Changing Roles of Learner and Teacher

To address the question “How would one differentiate between learners and teachers/facilitators in the context of participatory learning and Web 2.0?” I am going to quote a passage from the John Seely Brown book, A New Culture of Learning to answer this question.  “In the new culture of learning, people learn through their interaction and participation with one another in fluid relationships that are the result of shared interests and opportunity.”

After reading the interview article I went out to and bought the Kindle version of the book and had it delivered to my Android tablet and was reading it within a few minutes. <– Excellent example of why I love technology.  I’m about 40% of the way through the book and it’s a good read so far.

What do you see as your role in 2025?This is an interesting question and I think that it relates to my reading in Intro to Distance Education this week.  This week we studied the history of distance education.  I was amazed at all of the technologies that have been used in the past to offer distance education to learners.  This relates to the question at hand because there have been so many different ways that people have learned and taught from a distance over the years since the early 1880’s when people started studying at home.  There have been courses by mail, radio, television, open universities, teleconferencing, and now the Internet.

The Internet is growing and changing on a daily basis and as things progress there will be more and more ways to engage in teaching and learning.  I see a lot of mobile interaction among learners in informal ways.  I was thinking this morning, as televisions are now able to stream the Internet, I wonder if courses via television will make a comeback?  I can see with interactive technologies like the Xbox Kinect people taking an interactive course, such as that Intro to CSI course I took awhile back.  I can imagine loading an interactive course and a few classmates interacting to solve a crime, using what they have learned from their reading to actually put into practice what they’ve learned.

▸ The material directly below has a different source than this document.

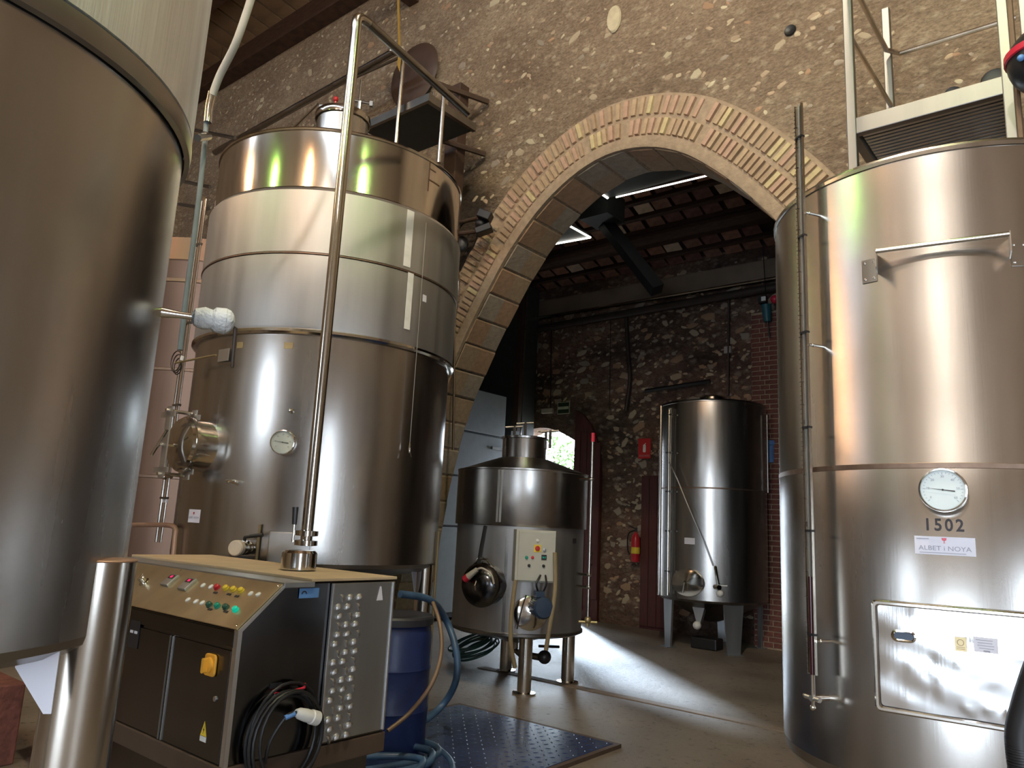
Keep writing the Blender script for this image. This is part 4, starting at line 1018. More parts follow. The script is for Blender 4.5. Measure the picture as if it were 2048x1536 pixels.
for s_, ww, z0_, z1_ in ((sL, PW, 3.2, 5.6), (sR, PW, 3.2, 5.6), (sL+.02, PW+1.0, 0, 5.6), (sR+.05, PW+1.0, 0, 5.6)):
    z0_ = .0 if ww > PW+.5 else 3.3
    g = G(FLAT(s_, ww-.01, (z0_+z1_)/2)); g.box((0,0,0), (.055,.05,z1_-z0_)); obj('post', g, M['channel'], t, smooth=False, bevel=.006)
cr_ = [rm(sL+.01, PW-1.2, 5.2), rm(sL+.03, PW+.9, 5.2), rm(sL+.10, PW+1.0, 5.2), rm(sR, PW+1.02, 5.2)]
g = G(); g.tube([cr_[0]]+smooth_path(cr_[1:3], 3)+[cr_[3]], .018, 10); obj('handrail', g, M['tubesteel'], t)
g = G(); g.tube([rm(sL+.01, PW, 4.78), rm(sL+.03, PW+1.0, 4.78)], .016, 10); obj('mid_rail', g, M['tubesteel'], t)
g = G(); g.tube([rm(sR+.05, PW-.2, 3.2), rm(sR+.05, PW-.2, 5.8)], .014, 8); obj('drop_pipe', g, M['gaugebrown'], t)
# black hoist body at the top right edge
q = at_w(2092, 118, 4.3); t = thing('hoist_motor', 'black hoist housing with a red band at the top right edge', 'hoist', q-Vector((0,0,.2)))
g = G(); g.ball(q, .17, 20, 12, (1,1,1.05)); obj('housing', g, M['blackplastic'], t)
g = G(); g.lathe([(.172,-.025),(.18,-.02),(.18,.012),(.172,.018)], q+Vector((0,0,.03)), 28); obj('red_band', g, M['redplastic'], t)
qq = at_w(2042,116,4.15); g = G(); g.ball(qq, .018, 10, 6); obj('blue_button', g, M['bluepaint'], t)
g = G(); g.tube([q, q+Vector((0,0,1.6))], .012, 6); obj('chain_rod', g, M['steel_dark'], t)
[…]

I could also see using streaming Internet applications like Netflix, Hulu, and Amazon being able to stream lectures in an Open University format.  I was impressed with the Udacity article and seriously considered signing up for the learn how to create your own search engine course.  Can you see something like this being available to stream over the television?  I can and I think some things would be great for entire family learning.  I could see my husband, myself, and my 14 year old son taking that search engine design class together.

I can’t even imagine what will be available for us as teachers and learners in 2025 to even predict my role.  But I can say without question that whatever technologies role my way I’ll try to approach each one with an open mind to evaluate their use and effectiveness within whatever role I’ll be in at that time.

Moore, M. G., & Kearsley, G. (2012). The Historical Context. In M. G. Moore, & G. Kearsley, Distance Education: A systems view of online learning (pp. 23-44). Belmont: Wadsworth.

Thomas, D., & Brown, J. S. (2011). A New Culture of Learning: Cultivating the Imagination for a World of Constant Change. Kindle Edition.